Danny Brown is more rockstar than rapper, dressed in all black and sporting a pair of dark sunglasses. He and ZelooperZ - performing double duty since he's also Brown's hypeman - explode onto the stage to the strains of the pulsating Side B (Dope Song). Quickly disposing of his sunnies and customary leather jacket, Brown dances wildly about the stage, ripping through bangers Smokin & Drinkin, Express Yourself and the Skywlkr-produced Lie4. Brown's energy's always frenzied, but something feels a little off tonight. While Brown ploughs through his songs without missing a beat, his nasally chipmunk voice spitting lyrics at a frenetic pace, there's a sense the tour has finally caught up with Brown; he's less playful than during his 2014 tour, rarely giving the crowd anything. When he finally does engage in some banter, it's only to introduce himself and let out his contagious cackle. The lack of new material is also disappointing, especially considering Brown's revealed his next album is almost complete.

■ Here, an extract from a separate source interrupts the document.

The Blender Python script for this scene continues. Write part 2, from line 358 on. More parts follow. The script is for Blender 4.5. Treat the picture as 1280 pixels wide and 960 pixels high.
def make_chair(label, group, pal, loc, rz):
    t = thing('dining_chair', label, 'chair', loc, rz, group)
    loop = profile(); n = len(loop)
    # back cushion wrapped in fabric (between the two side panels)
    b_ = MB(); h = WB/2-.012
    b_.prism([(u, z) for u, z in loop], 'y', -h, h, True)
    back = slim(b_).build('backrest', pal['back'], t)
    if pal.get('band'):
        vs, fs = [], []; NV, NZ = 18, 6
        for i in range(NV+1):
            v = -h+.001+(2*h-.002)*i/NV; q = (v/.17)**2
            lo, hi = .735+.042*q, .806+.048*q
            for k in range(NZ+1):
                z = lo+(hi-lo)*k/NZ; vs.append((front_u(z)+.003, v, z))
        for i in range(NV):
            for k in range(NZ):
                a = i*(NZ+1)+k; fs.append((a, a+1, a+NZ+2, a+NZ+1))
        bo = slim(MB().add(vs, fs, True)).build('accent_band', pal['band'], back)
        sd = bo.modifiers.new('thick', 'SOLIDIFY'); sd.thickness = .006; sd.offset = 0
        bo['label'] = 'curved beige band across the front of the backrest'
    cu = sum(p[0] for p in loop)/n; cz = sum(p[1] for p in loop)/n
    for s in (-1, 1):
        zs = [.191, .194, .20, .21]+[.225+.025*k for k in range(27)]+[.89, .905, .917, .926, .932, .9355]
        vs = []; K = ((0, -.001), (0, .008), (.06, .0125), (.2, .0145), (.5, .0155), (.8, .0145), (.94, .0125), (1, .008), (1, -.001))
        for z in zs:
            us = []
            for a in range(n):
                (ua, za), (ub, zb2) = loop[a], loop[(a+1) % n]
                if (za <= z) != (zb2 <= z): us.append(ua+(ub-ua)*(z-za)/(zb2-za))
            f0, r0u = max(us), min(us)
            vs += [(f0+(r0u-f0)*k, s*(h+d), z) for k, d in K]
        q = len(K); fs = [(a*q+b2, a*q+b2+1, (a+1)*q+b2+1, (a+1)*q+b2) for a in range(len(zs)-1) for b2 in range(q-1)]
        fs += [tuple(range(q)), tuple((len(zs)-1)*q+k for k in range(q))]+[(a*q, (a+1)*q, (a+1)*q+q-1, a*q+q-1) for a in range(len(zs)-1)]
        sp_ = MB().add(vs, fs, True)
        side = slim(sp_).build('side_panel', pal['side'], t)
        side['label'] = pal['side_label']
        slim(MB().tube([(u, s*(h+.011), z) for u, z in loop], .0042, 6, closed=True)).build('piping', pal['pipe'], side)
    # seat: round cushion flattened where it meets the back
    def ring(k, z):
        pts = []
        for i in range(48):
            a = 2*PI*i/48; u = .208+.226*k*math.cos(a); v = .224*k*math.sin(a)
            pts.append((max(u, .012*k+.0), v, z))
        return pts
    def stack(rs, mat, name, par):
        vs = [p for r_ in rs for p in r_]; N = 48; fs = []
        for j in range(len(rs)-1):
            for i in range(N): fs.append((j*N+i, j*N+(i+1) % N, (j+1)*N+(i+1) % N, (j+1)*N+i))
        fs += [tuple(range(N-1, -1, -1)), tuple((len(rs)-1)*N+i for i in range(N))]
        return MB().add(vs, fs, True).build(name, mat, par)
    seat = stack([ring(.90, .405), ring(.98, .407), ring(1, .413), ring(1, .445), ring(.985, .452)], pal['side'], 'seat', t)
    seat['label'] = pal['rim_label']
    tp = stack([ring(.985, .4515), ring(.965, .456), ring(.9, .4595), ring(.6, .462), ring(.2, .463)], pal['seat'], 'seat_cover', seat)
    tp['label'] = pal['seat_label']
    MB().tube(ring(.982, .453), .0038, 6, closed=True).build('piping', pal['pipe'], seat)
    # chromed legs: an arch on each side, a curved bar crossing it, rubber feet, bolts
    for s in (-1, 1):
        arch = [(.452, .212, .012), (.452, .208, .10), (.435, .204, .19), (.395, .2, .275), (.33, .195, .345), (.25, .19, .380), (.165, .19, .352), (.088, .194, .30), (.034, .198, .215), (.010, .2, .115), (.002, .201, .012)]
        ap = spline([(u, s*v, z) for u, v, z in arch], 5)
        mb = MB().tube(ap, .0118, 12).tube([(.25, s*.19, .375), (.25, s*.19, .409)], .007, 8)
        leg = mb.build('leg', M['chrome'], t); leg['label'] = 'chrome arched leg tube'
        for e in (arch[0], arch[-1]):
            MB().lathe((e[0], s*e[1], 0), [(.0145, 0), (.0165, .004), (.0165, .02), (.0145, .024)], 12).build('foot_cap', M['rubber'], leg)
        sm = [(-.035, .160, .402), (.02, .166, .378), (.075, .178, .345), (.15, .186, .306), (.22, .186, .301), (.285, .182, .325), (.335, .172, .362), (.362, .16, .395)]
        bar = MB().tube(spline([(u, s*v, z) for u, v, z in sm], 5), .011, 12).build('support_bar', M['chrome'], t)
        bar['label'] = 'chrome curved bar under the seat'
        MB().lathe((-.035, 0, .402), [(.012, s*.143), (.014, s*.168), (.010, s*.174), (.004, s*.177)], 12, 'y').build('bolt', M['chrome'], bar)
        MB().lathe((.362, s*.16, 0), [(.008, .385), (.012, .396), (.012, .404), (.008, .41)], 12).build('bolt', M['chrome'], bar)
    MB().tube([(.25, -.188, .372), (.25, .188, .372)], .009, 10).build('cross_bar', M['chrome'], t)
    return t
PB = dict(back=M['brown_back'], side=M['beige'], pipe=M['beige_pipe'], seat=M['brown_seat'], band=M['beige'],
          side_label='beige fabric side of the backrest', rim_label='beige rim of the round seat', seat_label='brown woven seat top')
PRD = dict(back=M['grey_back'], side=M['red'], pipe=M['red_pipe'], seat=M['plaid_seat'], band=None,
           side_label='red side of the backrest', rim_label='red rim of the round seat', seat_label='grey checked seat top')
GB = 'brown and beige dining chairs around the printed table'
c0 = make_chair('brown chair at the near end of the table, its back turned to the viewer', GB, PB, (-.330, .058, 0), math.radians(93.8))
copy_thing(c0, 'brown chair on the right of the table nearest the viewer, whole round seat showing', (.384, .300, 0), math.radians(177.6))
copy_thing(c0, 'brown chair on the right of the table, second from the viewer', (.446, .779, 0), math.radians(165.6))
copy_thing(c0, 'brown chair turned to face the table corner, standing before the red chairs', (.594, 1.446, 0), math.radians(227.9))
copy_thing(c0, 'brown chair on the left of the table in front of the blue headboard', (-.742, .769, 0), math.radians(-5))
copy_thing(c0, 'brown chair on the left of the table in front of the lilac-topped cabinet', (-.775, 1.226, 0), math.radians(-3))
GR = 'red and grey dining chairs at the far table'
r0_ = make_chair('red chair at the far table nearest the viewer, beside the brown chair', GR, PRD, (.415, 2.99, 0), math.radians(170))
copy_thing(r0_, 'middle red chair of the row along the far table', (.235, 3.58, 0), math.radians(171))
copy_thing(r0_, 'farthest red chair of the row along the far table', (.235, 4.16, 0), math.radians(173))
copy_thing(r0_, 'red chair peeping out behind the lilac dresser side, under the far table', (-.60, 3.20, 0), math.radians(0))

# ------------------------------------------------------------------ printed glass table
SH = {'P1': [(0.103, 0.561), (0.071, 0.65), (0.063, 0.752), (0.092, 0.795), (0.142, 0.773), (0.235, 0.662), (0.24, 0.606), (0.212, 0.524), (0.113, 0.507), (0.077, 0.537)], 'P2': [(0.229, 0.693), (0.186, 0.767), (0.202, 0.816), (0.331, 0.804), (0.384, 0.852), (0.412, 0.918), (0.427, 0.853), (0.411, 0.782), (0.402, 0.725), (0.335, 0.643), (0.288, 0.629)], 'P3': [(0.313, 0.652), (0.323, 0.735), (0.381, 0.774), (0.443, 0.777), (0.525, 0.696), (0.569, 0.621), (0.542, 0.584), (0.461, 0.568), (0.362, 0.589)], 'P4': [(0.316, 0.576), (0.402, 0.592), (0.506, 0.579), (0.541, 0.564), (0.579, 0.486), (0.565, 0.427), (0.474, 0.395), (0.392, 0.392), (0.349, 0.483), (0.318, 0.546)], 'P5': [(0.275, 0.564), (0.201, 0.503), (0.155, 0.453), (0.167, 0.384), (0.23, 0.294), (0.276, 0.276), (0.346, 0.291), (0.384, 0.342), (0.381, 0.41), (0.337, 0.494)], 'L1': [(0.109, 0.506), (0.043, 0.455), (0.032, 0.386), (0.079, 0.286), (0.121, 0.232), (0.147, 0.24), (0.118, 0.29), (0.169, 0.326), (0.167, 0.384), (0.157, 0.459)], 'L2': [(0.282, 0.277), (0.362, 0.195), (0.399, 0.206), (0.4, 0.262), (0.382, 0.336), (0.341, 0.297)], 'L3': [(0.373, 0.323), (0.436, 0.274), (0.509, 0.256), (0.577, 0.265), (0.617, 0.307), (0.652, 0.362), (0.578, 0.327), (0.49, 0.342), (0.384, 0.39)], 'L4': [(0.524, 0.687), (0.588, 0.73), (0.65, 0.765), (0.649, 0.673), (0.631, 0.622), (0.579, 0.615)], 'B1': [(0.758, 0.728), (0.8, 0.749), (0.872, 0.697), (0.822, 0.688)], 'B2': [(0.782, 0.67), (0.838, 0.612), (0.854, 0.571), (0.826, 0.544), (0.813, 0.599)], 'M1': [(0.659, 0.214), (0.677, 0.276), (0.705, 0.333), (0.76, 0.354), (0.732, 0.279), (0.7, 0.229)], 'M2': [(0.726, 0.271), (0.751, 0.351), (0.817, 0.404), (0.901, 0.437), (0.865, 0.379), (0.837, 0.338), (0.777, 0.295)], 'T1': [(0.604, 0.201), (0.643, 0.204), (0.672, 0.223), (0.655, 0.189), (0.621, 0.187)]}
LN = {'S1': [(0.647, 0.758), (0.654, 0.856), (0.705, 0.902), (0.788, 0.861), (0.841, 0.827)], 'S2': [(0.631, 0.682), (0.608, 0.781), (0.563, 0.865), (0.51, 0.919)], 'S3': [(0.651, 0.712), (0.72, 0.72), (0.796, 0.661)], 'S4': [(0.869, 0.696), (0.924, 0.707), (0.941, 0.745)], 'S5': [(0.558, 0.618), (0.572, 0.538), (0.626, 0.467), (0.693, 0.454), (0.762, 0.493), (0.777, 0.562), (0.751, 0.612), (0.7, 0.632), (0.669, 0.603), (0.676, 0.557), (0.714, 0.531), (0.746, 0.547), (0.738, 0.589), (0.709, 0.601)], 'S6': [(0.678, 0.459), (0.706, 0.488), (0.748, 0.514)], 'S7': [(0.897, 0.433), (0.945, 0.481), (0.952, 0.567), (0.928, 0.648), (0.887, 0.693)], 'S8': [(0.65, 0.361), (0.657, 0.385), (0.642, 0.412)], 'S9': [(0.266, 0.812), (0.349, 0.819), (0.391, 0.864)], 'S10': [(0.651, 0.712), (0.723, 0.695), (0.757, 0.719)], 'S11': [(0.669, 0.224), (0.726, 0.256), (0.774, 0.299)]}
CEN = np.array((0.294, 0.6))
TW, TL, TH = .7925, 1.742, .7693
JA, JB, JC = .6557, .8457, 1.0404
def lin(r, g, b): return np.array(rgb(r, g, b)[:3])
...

But the fans down front couldn't care less about new songs from the way they're madly jumping around. They've come to see Brown deliver the hits and he duly obliges. Older tracks I Will and the Gorillaz-sampling Grown Up warm everyone up before Brown delves into crowd favourites from his breakthrough album, Old. 25 Bucks, Handstand and the head-bobbing Kush Coma turn the venue into one big dance party, with even the bar staff feeling the groove. Arguably his biggest release, Dip causes absolute pandemonium when the beat drops. The floor heaves under the weight of fans jumping as one and rapping along, "Dip I dip you dip I dip/Dip I dip you dip I dip," over and over. Although his stage time is short and his energy lacking, Brown gets the job done, with fans chanting his name well after he leaves.